If the intention was to record responses to grips and holds etc it should in some way give meaning to and reveal the structure and sequence of a kata, otherwise the form is just another seemingly random series of techniques strung together for no apparent reason. What would be the benefit of this as a practise? and what value would the solo exercise hold for the practitioner? can solo kata movements ever honestly represent reactive grappling?

Please contact us with any comments, questions or most importantly for training please email Tom Maxwell at, thanks for reading!!!


  1. If you wanna swim you gotta jump into the water. It's the only way :-)
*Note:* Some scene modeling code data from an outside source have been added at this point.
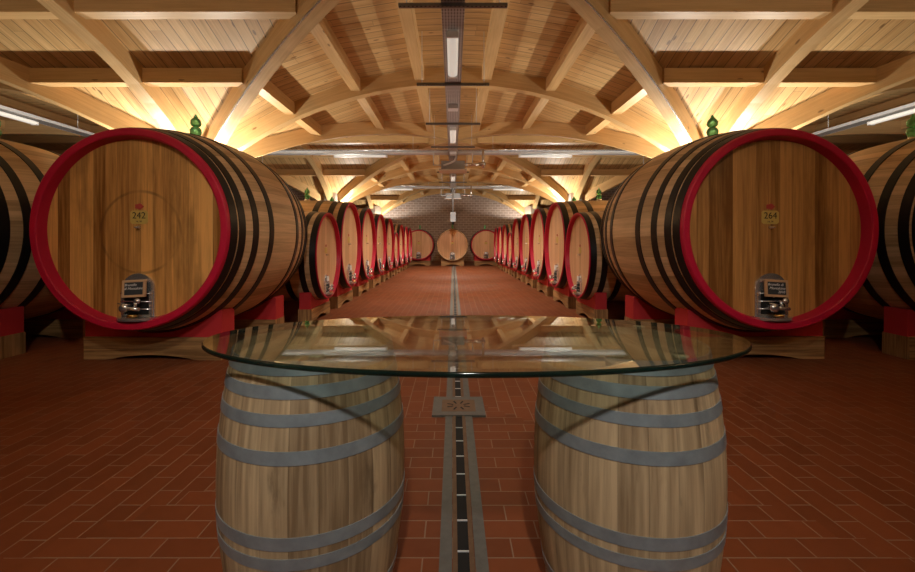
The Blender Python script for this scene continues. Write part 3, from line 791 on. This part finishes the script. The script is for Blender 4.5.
# ------------------------------------------------------------------ lights
def point(loc, power, r=.06, col=(1, .90, .76), name='lamp_light'):
    l = bpy.data.lights.new(name, 'POINT'); l.energy = power; l.shadow_soft_size = r; l.color = col
    o = bpy.data.objects.new(name, l); COL.objects.link(o); o.location = loc; return o
def spot(loc, tgt, power, ang, blend=.6, r=.08, col=(1, .84, .64), name='unseen_spot'):
    l = bpy.data.lights.new(name, 'SPOT'); l.energy = power; l.spot_size = math.radians(ang); l.spot_blend = blend; l.shadow_soft_size = r; l.color = col
    o = bpy.data.objects.new(name, l); COL.objects.link(o); o.location = loc
    o.rotation_euler = (Vector(tgt) - Vector(loc)).to_track_quat('-Z', 'Y').to_euler(); return o
up0 = None
def uplight(x, y, label, power, ax=1, ay=1):
    global up0
    if up0 is None:
        up0 = thing('uplight', (x, y, 0), label, 'light', 'uplights on the columns'); up0['_a'] = math.atan2(ay, ax)
        MB().lathe([(0, 2.32), (.05, 2.32), (.075, 2.38), (.085, 2.46), (.085, 2.50), (.07, 2.50), (.065, 2.47), (0, 2.47)], 20).build('lamp_housing', M['darkmetal'], up0)
        MB().lathe([(0, 2.472), (.062, 2.474), (.062, 2.482), (0, 2.484)], 20).build('lens', M['lamp'], up0)
        MB().tube([(0, 0, 2.33), (ax * .5, ay * .5, 2.33)], .018, 8).build('bracket', M['darkmetal'], up0)
    else: dup(up0, (x, y, 0), label, rz=math.atan2(ay, ax) - up0['_a'])
    spot((x, y, 2.56), (x, y, 9), power, 165, .25, r=.035, col=(1, .93, .82), name='uplight_lamp')
PW = 132
for x, y, sx, k in colpos:
    if k == 3: y -= .55
    for dx, dy in ((-sx, -1), (sx, -1), (-sx, 1), (sx, 1)):
        if k == 0 and (dy < 0 or dx == sx): continue
        if k == 3 and dy > 0: continue
        if k >= 2 and dx == sx: continue
        inn = 'aisle' if dx == -sx else 'outer'
        uplight(x + dx * .78, y + dy * .78, 'column uplight on the %s %s corner of the %s %s column' % (inn, 'near' if dy < 0 else 'far', ['back', 'first', 'second', 'end'][k], nm[sx]), PW, -dx, -dy)
# unseen spots: key behind the camera, row under the tray, added fills
spot((0.05, -2.3, 4.35), (0.05, 2.6, .9), 430, 62, .9, r=.12, col=(1, .94, .86))
spot((0.04, 3.2, 3.9), (0.04, 3.2, 0), 45, 62, .9, r=.08, col=(1, .93, .84))  # added spot without a fixture, brightens the floor between the barrels
for y, p in ((6.4, 70), (9.5, 210), (12.0, 280), (16.0, 340), (19.5, 400)):
    spot((0, y, ZT - .17), (0, y, 0), p, 112, .5, r=.12, col=(1, .89, .74))
spot((0, 17.0, 3.7), (0, 23.3, 1.2), 260, 60, .6, r=.12, col=(1, .9, .78))  # added fill spot, lifts the casks at the far end
for sx, p in ((-1, 75), (1, 45)): spot((sx * .9, -.2, 4.1), (sx * 3.3, 4.4, 1.5), p * 2, 34, .6, r=.06, col=(1, .92, .80))  # added narrow spots that brighten the two big cask heads

w = bpy.data.worlds.new('world'); SC.world = w; w.use_nodes = True
w.node_tree.nodes['Background'].inputs[0].default_value = (1, .8, .6, 1); w.node_tree.nodes['Background'].inputs[1].default_value = .01

# ------------------------------------------------------------------ camera
cam = bpy.data.cameras.new('camera'); co = bpy.data.objects.new('camera', cam); COL.objects.link(co)
co.location = (0, 0, CH); co.rotation_euler = (PI / 2, 0, 0)
cam.sensor_width = 36; cam.lens = F / 915 * 36; cam.shift_x = 4.5 / 915; cam.shift_y = -44 / 915; cam.clip_end = 100; cam.clip_start = .02
SC.camera = co
SC.view_settings.view_transform = 'Standard'; SC.view_settings.look = 'None'; SC.view_settings.gamma = 1; SC.view_settings.exposure = 0.42
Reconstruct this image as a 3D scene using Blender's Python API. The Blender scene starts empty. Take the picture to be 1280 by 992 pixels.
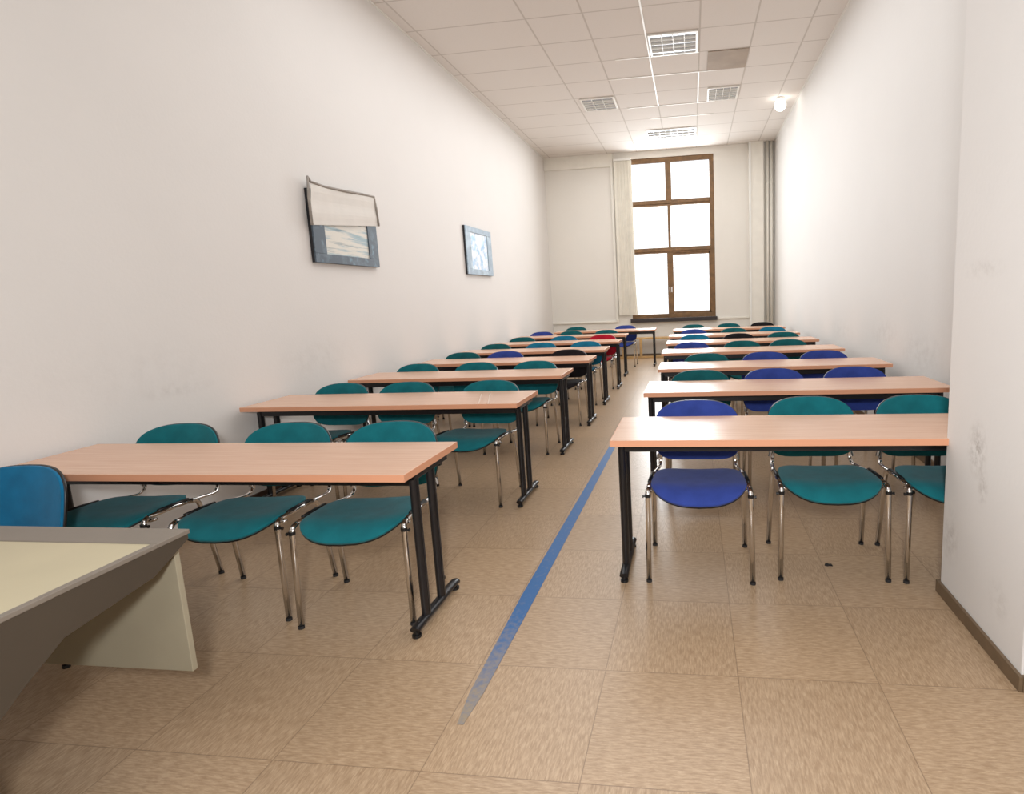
import bpy, bmesh, math, random
from mathutils import Vector, Matrix
random.seed(7)
C = bpy.context.scene.collection
PI = math.pi

# ------------------------------------------------------------------ camera
CAM_H = 1.5
yaw, pitch, roll = 0.132387536, 0.143620152, -0.0408005055
F_PX, PX, PY = 690.377521, 136.653764, -26.3983102
cy_, sy_ = math.cos(yaw), math.sin(yaw)
fw = Vector((-sy_*math.cos(pitch), cy_*math.cos(pitch), -math.sin(pitch)))
rt = Vector((cy_, sy_, 0)); up = rt.cross(fw)
c_, s_ = math.cos(roll), math.sin(roll)
r2 = c_*rt + s_*up; u2 = -s_*rt + c_*up
cam_d = bpy.data.cameras.new('camera'); cam = bpy.data.objects.new('camera', cam_d); C.objects.link(cam)
M = Matrix((( r2.x, u2.x, -fw.x, 0), (r2.y, u2.y, -fw.y, 0), (r2.z, u2.z, -fw.z, CAM_H), (0, 0, 0, 1)))
cam.matrix_world = M
cam_d.sensor_fit = 'HORIZONTAL'; cam_d.sensor_width = 36
cam_d.lens = F_PX/1280*36
cam_d.shift_x = -PX/1280; cam_d.shift_y = PY/1280
cam_d.clip_start = .02
bpy.context.scene.camera = cam

# ------------------------------------------------------------------ world, lights, exposure
W = bpy.data.worlds.new('sky'); bpy.context.scene.world = W; W.use_nodes = True
bgn = W.node_tree.nodes['Background']; bgn.inputs[0].default_value = (.93, .97, 1, 1); bgn.inputs[1].default_value = 3.0

def area(name, loc, rot, sx, sy, power, col, spread=PI):
    d = bpy.data.lights.new(name, 'AREA'); d.shape = 'RECTANGLE'; d.size = sx; d.size_y = sy
    d.energy = power; d.color = col; d.spread = spread
    o = bpy.data.objects.new(name, d); o.location = loc; o.rotation_euler = rot; C.objects.link(o); return o
# daylight standing outside the window
area('daylight', (-.45, 13.95, 2.8), (math.radians(-76), 0, 0), 2.0, 3.7, 430, (.94, .97, 1))
# flash of the photographer, bounced, just above and behind the camera
area('flash', (.0, -.30, 1.86), (math.radians(86), 0, math.radians(6)), .22, .22, 150, (.94, .97, 1))
# added overhead fill lights, above the camera end and down the room
area('front_room_fill', (-.8, -.6, 4.7), (0, 0, 0), 3.2, 2.6, 85, (.94, .97, 1))
area('mid_room_fill', (-.8, 8.2, 4.76), (0, 0, 0), 4.0, 8.4, 340, (.94, .97, 1))  # added fill that brightens the middle and far end
vs = bpy.context.scene.view_settings
vs.view_transform = 'Standard'; vs.look = 'None'; vs.gamma = 1; vs.use_curve_mapping = False
vs.exposure = -0.80

# ------------------------------------------------------------------ materials
def srgb(r, g, b):
    f = lambda v: (v/255/12.92) if v/255 <= .04045 else ((v/255+.055)/1.055)**2.4
    return (f(r), f(g), f(b), 1)

def mat(name, col, rough=.6, metal=0, spec=.5, bump=0, bscale=200, var=0, vscale=5, coat=0):
    m = bpy.data.materials.new(name); m.use_nodes = True
    nt = m.node_tree; p = nt.nodes['Principled BSDF']
    p.inputs['Base Color'].default_value = col; p.inputs['Roughness'].default_value = rough
    p.inputs['Metallic'].default_value = metal; p.inputs['Specular IOR Level'].default_value = spec
    if coat: p.inputs['Coat Weight'].default_value = coat; p.inputs['Coat Roughness'].default_value = .1
    tc = nt.nodes.new('ShaderNodeTexCoord')
    if bump:
        n = nt.nodes.new('ShaderNodeTexNoise'); n.inputs['Scale'].default_value = bscale; n.inputs['Detail'].default_value = 4
        nt.links.new(tc.outputs['Object'], n.inputs['Vector'])
        b = nt.nodes.new('ShaderNodeBump'); b.inputs['Strength'].default_value = bump; b.inputs['Distance'].default_value = .002
        nt.links.new(n.outputs['Fac'], b.inputs['Height']); nt.links.new(b.outputs['Normal'], p.inputs['Normal'])
    if var:
        n = nt.nodes.new('ShaderNodeTexNoise'); n.inputs['Scale'].default_value = vscale; n.inputs['Detail'].default_value = 5
        nt.links.new(tc.outputs['Object'], n.inputs['Vector'])
        mr = nt.nodes.new('ShaderNodeMapRange'); mr.inputs[1].default_value = .3; mr.inputs[2].default_value = .7
        mr.inputs[3].default_value = 1-var; mr.inputs[4].default_value = 1+var
        nt.links.new(n.outputs['Fac'], mr.inputs[0])
        h = nt.nodes.new('ShaderNodeHueSaturation'); h.inputs['Color'].default_value = col
        nt.links.new(mr.outputs[0], h.inputs['Value']); nt.links.new(h.outputs[0], p.inputs['Base Color'])
    return m

def math_node(nt, op, a, b=None, c=None):
    n = nt.nodes.new('ShaderNodeMath'); n.operation = op
    for i, v in enumerate((a, b, c)):
        if v is None: continue
        if isinstance(v, (int, float)): n.inputs[i].default_value = v
        else: nt.links.new(v, n.inputs[i])
    return n.outputs[0]

def mixc(nt, fac, a, b):
    n = nt.nodes.new('ShaderNodeMix'); n.data_type = 'RGBA'
    if isinstance(fac, (int, float)): n.inputs[0].default_value = fac
    else: nt.links.new(fac, n.inputs[0])
    for i, v in ((6, a), (7, b)):
        if isinstance(v, tuple): n.inputs[i].default_value = v
        else: nt.links.new(v, n.inputs[i])
    return n.outputs[2]

def ramp(nt, src, lo, hi, a=0., b=1.):
    n = nt.nodes.new('ShaderNodeMapRange'); nt.links.new(src, n.inputs[0])
    n.inputs[1].default_value = lo; n.inputs[2].default_value = hi; n.inputs[3].default_value = a; n.inputs[4].default_value = b
    return n.outputs[0]

def noise(nt, vec, scale, detail=4, rough=.5):
    n = nt.nodes.new('ShaderNodeTexNoise'); n.inputs['Scale'].default_value = scale; n.inputs['Detail'].default_value = detail
    n.inputs['Roughness'].default_value = rough
    nt.links.new(vec, n.inputs['Vector']); return n.outputs['Fac']

def mapping(nt, vec, scale=(1, 1, 1), loc=(0, 0, 0), rot=(0, 0, 0)):
    n = nt.nodes.new('ShaderNodeMapping'); nt.links.new(vec, n.inputs[0])
    n.inputs['Scale'].default_value = scale; n.inputs['Location'].default_value = loc; n.inputs['Rotation'].default_value = rot
    return n.outputs[0]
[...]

  2. I concur with Thomas. To learn how to run, we must first learn to crawl. I consider this article to be related to another mishap... Students who wait for the attack to touch their GI before blocking. The reflex we want to promote is the reaction when the attacker's technique starts, not when it has been completed.

    However, learning to block before being hit is(in my humble opinion) decidedly easier than reacting as soon as a grappling technique is applied, but not dissimilar. A reaction from the attacker should be reacted upon at its outset,regardless of whether the end goal of the technique is a grab or a punch.

    The ideal situation would be to start of with the polite attacker,holding on inactively, waiting for a reaction from the attacked, progressing to a much less inactive response from both parties,as they continue on their karate learning path. That is the gist of what we are being told in our dojo at least.


  3. Reading Jonas' reply, I recognize a few things that seem familiar from kendo kata practice.

    In our kata, a certain mindset is expected from both uchidachi (attacker/teacher) and shidachi (responder/student). At every step, uchidachi will offer shidachi an opportunity to react, or verifies the given responses. But all the time, both will need to 'feel' as if this is an actual duel to the death. The whole mindset is very well explained by Tsuneo Nishioka in the article "Uchidachi and Shidachi", in the book ‘Sword and Spirit’. Relevant excerpts may be found in this book (free) on kata ->

    Drawing parallels to the kata you discuss, I would expect that the attacker is not simply making a grab. The kata do not start once the grab has been made, but I would expect the kata to start before that. Both parties would perceive the kata as part of a greater whole, with the defender reacting proactively. Then again, I know nothing about karate and am only trying to find parallels ;)

    Thank you for sharing your thoughts!